When I Was A Child

Below is a memory of Mrs M Scholes of Stansted from a publication of memories of Essex People, When I was a Child (1985). It is a children’s memory of the First World War and I found it really interesting the view point a child would have on the conflict.


We were a family of five children living in Surrey on the edge of an open common. Life seemed to go on quite normally for us until 1916, when my Father was called up. Before that year I can only remember taking part in a school concert which we gave for wounded soldiers. I was rather intrigued by all those men being dressed alike in bright blue suits with white shirts and red ties, but I am sure I had no conception of why they were there, or how they came to be wounded. I knew the war was in France, and that they crossed the English Channel to get there, and that they lived in muddy trenches, but that was another world. From time to time we heard booming noises and we were told that they were the guns in France.

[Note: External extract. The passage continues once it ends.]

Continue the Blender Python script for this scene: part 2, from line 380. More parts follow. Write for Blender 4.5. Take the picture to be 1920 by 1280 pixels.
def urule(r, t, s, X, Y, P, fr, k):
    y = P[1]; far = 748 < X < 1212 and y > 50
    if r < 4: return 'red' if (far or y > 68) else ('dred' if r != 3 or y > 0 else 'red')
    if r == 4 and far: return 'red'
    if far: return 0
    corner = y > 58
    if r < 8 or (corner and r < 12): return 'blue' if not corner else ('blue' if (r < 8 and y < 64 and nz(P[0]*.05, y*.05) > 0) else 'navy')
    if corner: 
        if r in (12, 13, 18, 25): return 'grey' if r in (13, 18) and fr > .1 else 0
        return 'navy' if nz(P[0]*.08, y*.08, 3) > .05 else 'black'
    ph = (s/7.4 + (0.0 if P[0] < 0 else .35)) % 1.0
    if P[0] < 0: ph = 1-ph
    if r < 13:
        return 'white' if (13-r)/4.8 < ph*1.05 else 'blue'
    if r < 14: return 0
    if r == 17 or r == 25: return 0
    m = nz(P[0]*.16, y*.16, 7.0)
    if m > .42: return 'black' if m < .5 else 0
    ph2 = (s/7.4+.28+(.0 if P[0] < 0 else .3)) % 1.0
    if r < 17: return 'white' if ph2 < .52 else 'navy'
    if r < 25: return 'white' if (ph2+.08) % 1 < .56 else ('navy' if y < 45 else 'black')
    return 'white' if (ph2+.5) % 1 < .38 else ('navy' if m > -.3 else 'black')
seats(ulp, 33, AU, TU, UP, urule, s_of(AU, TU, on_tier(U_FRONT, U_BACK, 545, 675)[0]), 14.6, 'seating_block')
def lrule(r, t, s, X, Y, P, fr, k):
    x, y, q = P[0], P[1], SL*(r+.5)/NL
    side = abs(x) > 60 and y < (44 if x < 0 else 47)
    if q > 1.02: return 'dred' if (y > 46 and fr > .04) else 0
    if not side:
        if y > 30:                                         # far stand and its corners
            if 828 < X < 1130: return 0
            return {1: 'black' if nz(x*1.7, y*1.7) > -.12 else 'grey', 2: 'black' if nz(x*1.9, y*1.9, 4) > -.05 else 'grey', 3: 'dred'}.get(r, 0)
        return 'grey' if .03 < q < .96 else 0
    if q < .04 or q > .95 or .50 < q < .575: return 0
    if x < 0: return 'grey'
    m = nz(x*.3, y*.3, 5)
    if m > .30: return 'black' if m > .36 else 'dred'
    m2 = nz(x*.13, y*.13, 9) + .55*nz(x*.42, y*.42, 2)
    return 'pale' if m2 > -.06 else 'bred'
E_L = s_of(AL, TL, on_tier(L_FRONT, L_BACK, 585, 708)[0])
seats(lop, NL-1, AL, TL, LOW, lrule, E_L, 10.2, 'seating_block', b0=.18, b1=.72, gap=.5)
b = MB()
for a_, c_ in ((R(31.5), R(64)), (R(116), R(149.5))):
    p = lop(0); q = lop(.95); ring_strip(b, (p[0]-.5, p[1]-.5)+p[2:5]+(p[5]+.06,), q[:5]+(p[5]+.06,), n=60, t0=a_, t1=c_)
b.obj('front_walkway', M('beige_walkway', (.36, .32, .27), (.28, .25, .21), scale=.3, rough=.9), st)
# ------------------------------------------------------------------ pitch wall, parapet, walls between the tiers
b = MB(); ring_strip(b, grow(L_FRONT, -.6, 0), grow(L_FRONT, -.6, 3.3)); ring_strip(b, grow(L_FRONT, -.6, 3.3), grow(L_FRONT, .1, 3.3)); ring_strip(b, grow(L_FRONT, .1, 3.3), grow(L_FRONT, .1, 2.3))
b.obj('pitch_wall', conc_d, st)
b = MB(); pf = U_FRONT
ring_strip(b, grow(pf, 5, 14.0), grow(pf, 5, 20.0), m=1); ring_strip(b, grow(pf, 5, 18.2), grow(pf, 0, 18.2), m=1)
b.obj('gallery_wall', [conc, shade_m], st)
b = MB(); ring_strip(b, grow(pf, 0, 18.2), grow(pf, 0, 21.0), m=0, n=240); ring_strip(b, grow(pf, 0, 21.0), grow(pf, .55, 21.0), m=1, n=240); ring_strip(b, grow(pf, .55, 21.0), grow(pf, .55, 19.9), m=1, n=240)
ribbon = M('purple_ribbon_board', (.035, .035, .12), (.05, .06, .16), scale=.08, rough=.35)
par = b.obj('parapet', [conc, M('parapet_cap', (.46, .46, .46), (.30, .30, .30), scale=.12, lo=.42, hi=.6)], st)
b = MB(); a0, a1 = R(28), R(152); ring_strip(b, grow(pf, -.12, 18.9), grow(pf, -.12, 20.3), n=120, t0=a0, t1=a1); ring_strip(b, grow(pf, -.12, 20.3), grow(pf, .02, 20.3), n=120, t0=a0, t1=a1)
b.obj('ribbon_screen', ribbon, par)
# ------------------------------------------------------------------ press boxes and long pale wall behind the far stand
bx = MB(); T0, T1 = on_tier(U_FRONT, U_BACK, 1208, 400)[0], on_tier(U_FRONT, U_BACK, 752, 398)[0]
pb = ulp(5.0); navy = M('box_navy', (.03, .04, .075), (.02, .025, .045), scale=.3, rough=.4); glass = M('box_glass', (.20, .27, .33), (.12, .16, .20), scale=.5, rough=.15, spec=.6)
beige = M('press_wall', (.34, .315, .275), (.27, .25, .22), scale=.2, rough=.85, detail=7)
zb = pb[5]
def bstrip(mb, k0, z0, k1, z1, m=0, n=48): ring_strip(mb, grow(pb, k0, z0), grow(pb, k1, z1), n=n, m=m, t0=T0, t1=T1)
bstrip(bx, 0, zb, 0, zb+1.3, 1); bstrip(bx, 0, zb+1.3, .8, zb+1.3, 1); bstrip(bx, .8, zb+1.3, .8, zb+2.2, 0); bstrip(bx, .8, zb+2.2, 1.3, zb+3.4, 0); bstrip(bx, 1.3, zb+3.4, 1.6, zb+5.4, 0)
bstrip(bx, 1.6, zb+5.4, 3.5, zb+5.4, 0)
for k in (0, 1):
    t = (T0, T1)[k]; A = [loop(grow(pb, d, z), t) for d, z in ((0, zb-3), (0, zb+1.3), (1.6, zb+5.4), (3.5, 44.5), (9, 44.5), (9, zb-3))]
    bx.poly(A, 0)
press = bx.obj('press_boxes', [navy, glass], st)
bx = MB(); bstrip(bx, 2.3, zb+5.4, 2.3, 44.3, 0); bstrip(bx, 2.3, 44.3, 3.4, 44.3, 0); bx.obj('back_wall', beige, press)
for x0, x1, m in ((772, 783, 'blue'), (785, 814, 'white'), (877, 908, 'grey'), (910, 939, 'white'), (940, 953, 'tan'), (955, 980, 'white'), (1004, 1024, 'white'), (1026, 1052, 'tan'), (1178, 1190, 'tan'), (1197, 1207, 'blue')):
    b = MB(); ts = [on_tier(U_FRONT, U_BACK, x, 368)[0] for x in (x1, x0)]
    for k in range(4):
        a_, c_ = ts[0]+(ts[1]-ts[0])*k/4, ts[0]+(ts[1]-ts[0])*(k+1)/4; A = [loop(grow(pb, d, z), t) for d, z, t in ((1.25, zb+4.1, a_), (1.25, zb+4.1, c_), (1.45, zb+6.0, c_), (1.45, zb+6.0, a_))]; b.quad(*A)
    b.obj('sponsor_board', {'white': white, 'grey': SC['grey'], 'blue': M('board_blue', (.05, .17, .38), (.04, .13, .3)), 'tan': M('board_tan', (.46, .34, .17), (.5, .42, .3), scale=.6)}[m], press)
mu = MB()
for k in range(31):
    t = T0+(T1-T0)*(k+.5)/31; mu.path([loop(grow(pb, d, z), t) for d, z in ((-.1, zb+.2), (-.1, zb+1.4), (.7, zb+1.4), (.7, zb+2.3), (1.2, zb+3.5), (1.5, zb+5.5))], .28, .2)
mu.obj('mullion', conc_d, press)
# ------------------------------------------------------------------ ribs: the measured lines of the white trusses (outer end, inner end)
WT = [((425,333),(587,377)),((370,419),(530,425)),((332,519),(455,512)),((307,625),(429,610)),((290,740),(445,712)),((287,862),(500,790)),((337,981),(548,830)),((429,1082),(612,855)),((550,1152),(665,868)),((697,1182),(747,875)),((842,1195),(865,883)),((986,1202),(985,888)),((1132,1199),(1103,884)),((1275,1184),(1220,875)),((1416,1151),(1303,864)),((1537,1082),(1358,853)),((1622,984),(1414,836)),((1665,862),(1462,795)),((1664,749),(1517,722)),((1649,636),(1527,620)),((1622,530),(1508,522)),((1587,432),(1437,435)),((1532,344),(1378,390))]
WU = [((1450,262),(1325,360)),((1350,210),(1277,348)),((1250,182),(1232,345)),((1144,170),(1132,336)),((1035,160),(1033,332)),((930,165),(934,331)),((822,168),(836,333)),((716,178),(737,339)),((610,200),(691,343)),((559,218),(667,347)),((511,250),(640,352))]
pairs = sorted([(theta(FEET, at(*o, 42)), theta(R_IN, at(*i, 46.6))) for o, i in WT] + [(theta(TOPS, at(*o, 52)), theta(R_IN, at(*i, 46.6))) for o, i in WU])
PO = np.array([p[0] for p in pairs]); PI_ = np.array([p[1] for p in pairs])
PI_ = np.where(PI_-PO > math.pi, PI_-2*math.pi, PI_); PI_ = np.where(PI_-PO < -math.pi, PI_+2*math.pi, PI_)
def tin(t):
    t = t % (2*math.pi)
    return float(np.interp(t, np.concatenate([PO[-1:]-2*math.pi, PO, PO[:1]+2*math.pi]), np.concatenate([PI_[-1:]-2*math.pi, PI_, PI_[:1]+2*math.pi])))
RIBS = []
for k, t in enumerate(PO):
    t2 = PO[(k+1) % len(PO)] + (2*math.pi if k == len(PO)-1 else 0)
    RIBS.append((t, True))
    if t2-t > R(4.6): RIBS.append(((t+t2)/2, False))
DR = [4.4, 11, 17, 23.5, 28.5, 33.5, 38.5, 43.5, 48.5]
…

The day came when my Father had to go. My Mother was terribly distraught and the bottom seemed to fall out of life in the home. But it was August and summer holidays from school.

We went out looking for dragon flies and stag beetles, newts and frogs and toads as usual. It was only at night that we realised that things had changed. My Father came home at first in mufti and said that he had been marching somewhere in London all day, but after a few days he came home in khaki with horrid putties wound round his legs, a greatcoat which was too long for him and a nasty peaked cap over his eyes. He had lots of brass buttons which had to be polished without getting white stuff on his coat. The Army gave him a button stick to do this, which we children thought was very cute.

He did not come home for long. He was sent to Aldershot and only came home on leave after that. We settled down to wait for the postman every morning.


Both my parents were great gardeners. We grew all our own fruit and vegetables and I my mother taught us older children to weed and hoe and harvest the crops, so that all would be in order when Father came back.

My father was sent to France in March 1917, and we began making up parcels of things he liked. I had to take them to the Post Office about one mile from our house. I had just learnt to make a Yorkshire parkin so this had to be included. I can remember my mother making a sort of chocolate from cocoa butter for the parcel. It was poured into tin lids to set. We never knew what happened to these parcels as, in May 1917, my father was reported missing and that was the last we heard of him.

During those three months, we children used to go to the bedroom window when we knew that the postman was coming down the road, so as to be the first to report that there was a letter from Dad. Unfortunately it never came. My mother advertised for information in the Territorial Gazette. I can remember a soldier coming to see us and saying that he was with my father when he was shot in the face. My mother always seemed very sceptical about this and so we never felt we really knew what had happened. We cannot be surprised when we read the terrible history of those battles today.

I can remember a night when we looked across the sky, and saw the Zeppelin coming down in flames over Potter’s Bar. I asked my mother if there were men in it. When she said that there were, a chill horror came over me, a horror that remains with me to this day, man’s inhumanity to man.

Perhaps my last memory of the First World War is of November 11th 1918. There was little going on in our district, but we heard of the rejoicing and celebrations in London. My mother felt she had lost so much. She was now faced with the prospect of bringing up five children alone so there was little cause for rejoicing in our house. It was a sad day for us. I have found it a sad day ever since. Man seems to have learned so little from it. The Cenotaph was erected in London in memory of the men who fell. If those men could rise up on Armistice Day, would they feel they had made the great sacrifice in vain? I wonder.